First class was a whirlwind, which I now understand is exactly as it will be every time. As close as you can get to downloading from the Matrix, here's half a dozen concepts, some resources to review, common issues, elegant solutions, and as soon as you start thinking about it, it's time to get out. But what else can you do? This is not an engineering class, it's an art class. This isn't an art class, it's a melting pot. This isn't a melting pot, it's a way of relating to the world.

Here's a goal. Here are your tools. Failure is expected. See what you can do.

Conceptually, I know exactly what I want to do. This clock has been in my head for... So long. An in(de)finite time. But making it manifest has been the struggle, and continues even now. It took me fifteen minutes to figure out how to draw a circle in FreeCAD. Actually, it took me ten minutes to figure out how to start a drawing. Then five minutes to figure out that the reason the circles were acting the way they were was because of the circle option I chose (three rim points, versus center and rim; I thought it would just break the circle into three equal arcs. I thought that would be more useful.).

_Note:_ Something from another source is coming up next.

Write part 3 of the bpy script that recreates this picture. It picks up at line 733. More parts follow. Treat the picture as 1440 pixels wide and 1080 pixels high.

Eventually, though, I decided to start with what I knew: InDesign.

So that gave me a... pretty basic sketch. Fine. Not exciting.

Then, back to FreeCAD, which is so unintuitive, and kept crashing on my machine. I got this far and stopped, deciding that I must be missing something. I tried a number of beginner-level tutorials which were sort of helpful? But often confusing, for reasons which didn't make sense to me. A thing wouldn't work, and then it would, and then it wouldn't again but I swear I was doing the same thing - but clearly not. The computer can't change its mind!

In our first section meeting, Julia told me she used OnShape, the browser version of SolidWorks (?), and so far that seems to work a bit better. At least, I've gotten 3D shapes out of my 2D sketches.

And yet, put together, they don't line up and I can't figure out how to move the button DOWN along the z-axis.

Clearly, I have a way to go.

End Week 0

Week 3

From outside
of time

I’ve started to think about the physical reality of the clock. What it will look like, what it will be made of. I have this really wonderful alarm bell, which I found during a hurricane* probably ten years ago. I wanted to use it for a different clock, the End of the World Clock, but I never really got that project off the ground.

It’s an alarm bell. It’s meant to be loud. And it’s some kind of metal – maybe copper? – designed to be struck. When I ring it with a knife (which always seems to be the best and handiest tool available), man, that sound just keeps going.

So. I know I want this bell to be part of this version of the clock, which is really just a prototype for a watch. This gives me a number of constraints:

  • Minimum radius (as there must be room between the hand shaft, mechanism, and case for the bell) - 9-11 inches
  • Timers must be able to activate the striker
  • Striker must have enough force (power) to ring the bell

And a number of things to consider:

  • Bell mount – I will probably take a hint from cymbal mounts, and sandwich the bell between (light) dampeners
  • Striker material – metal (steel, silver) sounds great, but what does a softer material sound like?
  • What about a piano striker? What about a brush?
  • Strike type – single? Bounce? Brush? Wham? What happens when you hit it with things!?

*Tropical storm, more likely, but hurricane sounds better.